An official tally of over half the ballots cast showed a resounding 61 per cent of Greek voters had backed the government's 'No' in the plebiscite.
Senior eurozone officials were to hold talks tomorrow to discuss the result, a European source told AFP.
France's President Francois Hollande and German Chancellor Angela Merkel were to meet in Paris the same day to assess the result, the French presidency said. Hollande also spoke with Greek Prime Minister Alexis Tsipras by telephone late Sunday.
New negotiations on a bailout were now "difficult to imagine," he told the Tagesspiegel newspaper.
The euro crashed 1.6 per cent in the wake of the referendum, to USD 1.0963, in electronic trading before Asian markets opened.
Several EU leaders had said a 'No' vote could see an end to further bailout negotiations, forcing Greece to leave the 19-nation eurozone -- and possibly even the European Union -- in a "Grexit".
But Athens insisted the result meant it was better placed now to demand its international creditors -- the European Commission, European Central Bank (ECB) and the International Monetary Fund (IMF) -- drop harsh austerity demands and accept a restructuring of its debt.

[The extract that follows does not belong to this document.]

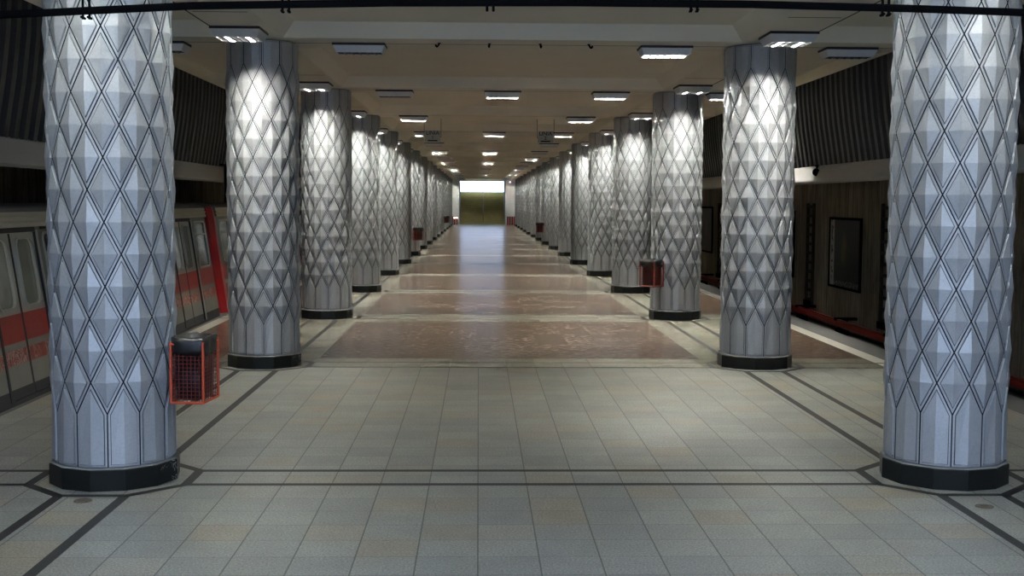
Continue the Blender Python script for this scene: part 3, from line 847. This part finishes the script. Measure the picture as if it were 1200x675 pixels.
    ins.face([(fx+.1, y0+.1, .03), (fx+.1, y1-.1, .03), (fx+.15, y1-.1, 1.95), (fx+.15, y0+.1, 1.95)])
    ins.face([(fx+.15, y0+.1, 1.95), (SX(1.95)-.1, y0+.1, 1.95), (SX(1.95)-.1, y1-.1, 1.95), (fx+.15, y1-.1, 1.95)])
    for y in (y0+.12, y1-.12): ins.face([(fx+.1, y, .03), (SX(0)-.1, y, .03), (SX(1.95)-.1, y, 1.95), (fx+.15, y, 1.95)])
    ins.build('interior_lining', M['train_inside'], root, off=off, weld=False)
    li = MB(); li.box((fx+1.3, y0+1, 1.92), (fx+1.5, y1-1, 1.945)); li.build('interior_light', M['train_lamp'], root, off=off)
    for d in doors:
        for s in (-.45, .45):
            p = MB(); p.tube((SX(1)-.75, d+s, .03), (SX(1)-.75, d+s, 1.95), .022, 8); p.build('grab_pole', M['pole_yellow'], root, off=off)
    for a, b in windows:
        if b-a < .8: continue
        q = MB(); xx = SX(.5)-.12
        q.box((xx-.5, a+.05, .38), (xx-.02, b-.05, .46)); q.box((xx-.10, a+.05, .46), (xx-.03, b-.05, .98)); q.box((xx-.45, a+.1, .03), (xx-.1, b-.1, .38)); q.build('bench_seat', M['seat'], root, off=off, weld=False)
    # running gear
    u = MB(); u.box((fx+.3, y0+.3, -.55), (SX(0)-.35, y1-.3, -.24)); u.build('underframe', M['iron'], root, off=off)
    for yc in (y0+2.4, y1-2.4):
        bg = MB(); bg.box((-8.1, yc-1.3, -.80), (-6.9, yc+1.3, -.54)); bo = bg.build('bogie', M['iron'], root, off=off)
        for dy in (-.95, .95):
            for wx in (-6.80, -8.25):
                wh = MB(); wh.tube((wx-.06, yc+dy, -.72), (wx+.06, yc+dy, -.72), .40, 20); wh.build('wheel', M['steel'], bo, off=off)
            ax = MB(); ax.tube((-8.25, yc+dy, -.72), (-6.80, yc+dy, -.72), .07, 10); ax.build('axle', M['steel'], bo, off=off)
    if front:
        fc = MB()
        zs = [-.25, .2, .7, 1.2, 1.7, 2.0, 2.2]
        def rake(z): return y0-.0+(-.35 if z < 1.0 else -.35+.12*((z-1.0)/1.2))+.0
        def edge(z):
            return (SX(min(z, 2.0))+(0 if z <= 2 else -.05))
        for z0, z1 in zip(zs, zs[1:]):
            for x0, x1, e0, e1 in ((0, -.10, .12, .0), (-.10, -.5, 0, -.06), (-.5, -2.5, -.06, -.06), (-2.5, -2.9, -.06, 0), (-2.9, -3.0, 0, .12)):
                fc.face([(edge(z0)+x0, rake(z0)+e0, z0), (edge(z0)+x1, rake(z0)+e1, z0), (edge(z1)+x1, rake(z1)+e1, z1), (edge(z1)+x0, rake(z1)+e0, z1)])
            for xo in (0, -3.0):
                fc.face([(edge(z0)+xo, rake(z0)+.12, z0), (edge(z0)+xo, y0+.32, z0), (edge(z1)+xo, y0+.32, z1), (edge(z1)+xo, rake(z1)+.12, z1)]) if xo == 0 and False else None
                fc.face([(edge(z0)+xo, rake(z0)+.12, z0), (edge(z0)+xo, y0, z0), (edge(z1)+xo, y0, z1), (edge(z1)+xo, rake(z1)+.12, z1)])
        z = 2.2; fc.face([(edge(z), rake(z)+.12, z), (edge(z)-.1, rake(z), z), (edge(z)-.5, rake(z)-.06, z), (edge(z)-2.5, rake(z)-.06, z), (edge(z)-2.9, rake(z), z), (edge(z)-3, rake(z)+.12, z), (edge(z)-3, y0, z), (edge(z), y0, z)])
        fc.build('cab_front', M['train_cab_red'], root, off=off)
        ws = MB(); ws.box((-8.3, y0-.45, 1.15), (-6.5, y0-.40, 1.85)); ws.build('windscreen', M['glass'], root, off=off)
    return root
make_car(8.4, 24.85, [10.5, 14.60, 18.7, 22.80], [(8.6, 9.6), (11.45, 13.65), (15.55, 17.75), (19.65, 21.85), (23.72, 24.72)],
         'nearer grey train car with red bands standing at the left platform')
make_car(25.85, 42.3, [28.0, 32.1, 36.2, 40.3], [(26.0, 27.05), (28.95, 31.15), (33.05, 35.25), (37.15, 39.35), (41.2, 42.2)],
         'farther train car with a bright red cab front coupled behind the nearer one', True)

# ------------------------------------------------------------------ sky light through the two stairways, camera
wd = bpy.data.worlds.new('sky'); S.world = wd; wd.use_nodes = True
bgn = wd.node_tree.nodes['Background']; bgn.inputs[0].default_value = (.51, .67, 1.0, 1); bgn.inputs[1].default_value = 7.6
def portal(name, loc, rot, sx, sy):
    l = bpy.data.lights.new(name, 'AREA'); l.shape = 'RECTANGLE'; l.size = sx; l.size_y = sy; l.cycles.is_portal = True
    o = bpy.data.objects.new(name, l); C.objects.link(o); o.location = loc; o.rotation_euler = rot
portal('near_stair_portal', (0, -1.8, 5.1), (math.radians(55), 0, 0), 11.2, 10.0)
cam = bpy.data.cameras.new('camera'); co = bpy.data.objects.new('camera', cam); C.objects.link(co)
f, pitch, yaw, roll = 1434.0, .0701, .0275, .0056
cam.sensor_fit = 'HORIZONTAL'; cam.sensor_width = 36; cam.lens = f/1200*36; cam.clip_end = 400; cam.clip_start = .05
fw = Vector((math.sin(yaw)*math.cos(pitch), math.cos(yaw)*math.cos(pitch), -math.sin(pitch)))
r0 = Vector((math.cos(yaw), -math.sin(yaw), 0)); u0 = r0.cross(fw)
r = r0*math.cos(roll)+u0*math.sin(roll); u = u0*math.cos(roll)-r0*math.sin(roll)
mt = Matrix((r, u, -fw)).transposed().to_4x4(); mt.translation = (-.472, 0, 2.337)
co.matrix_world = mt
S.camera = co
S.cycles.diffuse_bounces = 8; S.cycles.max_bounces = 16
S.view_settings.view_transform = 'Standard'; S.view_settings.look = 'None'; S.view_settings.gamma = 1; S.view_settings.use_curve_mapping = False
S.view_settings.exposure = -0.05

"Initiatives will intensify from this evening (Sunday) onward so that there can be a deal" on a new bailout, he said.
He added that the Bank of Greece was immediately asking the European Central Bank to inject emergency euro cash for Greece's depleted banks, which have been shuttered all week because of capital controls.
Defence Minister Panos Kammenos, who also leads the junior coalition party in Prime Minister Alexis Tsipras's leftwing government, said in a tweet that the Greeks "proved they don't bow to blackmail, to threats".